Granny and I do things a little different when we make our jam.  Although the results are the same, I wanted to help watch Granny do things her way. 
We started by washing the berries.
Granny’s next steps are to slice and mash the berries.

I agreed to mash the berries Granny's way.
I prefer the much more tedious task of putting my berries in the blender and crushing them for less than 15 seconds. Whew!... I know it sounds exhausting, but it’s not that bad.

Granny prepares her jars by putting the jars and lids in a metal baking dish filled with a little water and heating them on the stove.  I never knew what the purpose of heating the jars. Granny said it’s to get the jars warm slowly so they won’t break when the hot jam goes in.
The next step (for both of us) is to put the mashed berries in a large, deep pot.  Mix in the Sure-Jell and butter and bring it to a boil.
As soon as it’s boiling add in all of that sugar and let it boil again.
It only has to boil for 1 minute.
Granny removes the hot bubbly mixture from the heat and begins removing some of the foamy bubbles from the surface.  I hate this part of the process, but Granny makes it look super easy!
See that foam? Granny skims it off using a spoon.
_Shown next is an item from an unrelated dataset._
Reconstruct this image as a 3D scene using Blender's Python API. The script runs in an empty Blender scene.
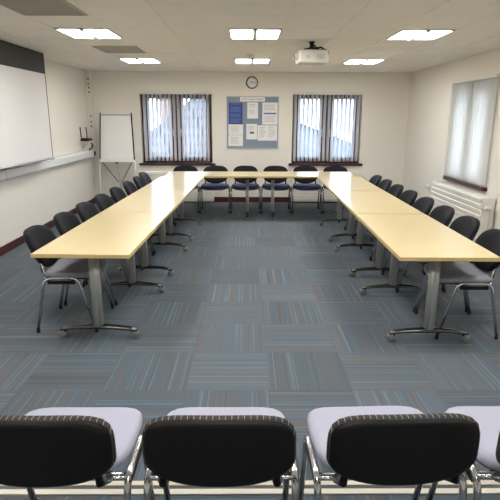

Foam removed from the surface of the jam
Once the foam has been removed start ladling the jam into the prepared jars.  Granny used ten 6oz. jars.

Now here is where Granny detours from the recipe.  Sure-Jell suggests using a canning contraption of sorts and boiling the jam in the jars for a few minutes.  Granny's way around this step is to screw on the lids and put the jars upside down for 5 minutes.  

When the 5 minutes are up flip the jars right side up.  As a kid I would always hang out by the jars to listen for the magic pop. The popping lids indicate the jam is all set and ready to be devoured.
 I'll post some of the other ways we use our fresh picked berries soon! Right now I need to learn how to make biscuits so I can eat some of that jam!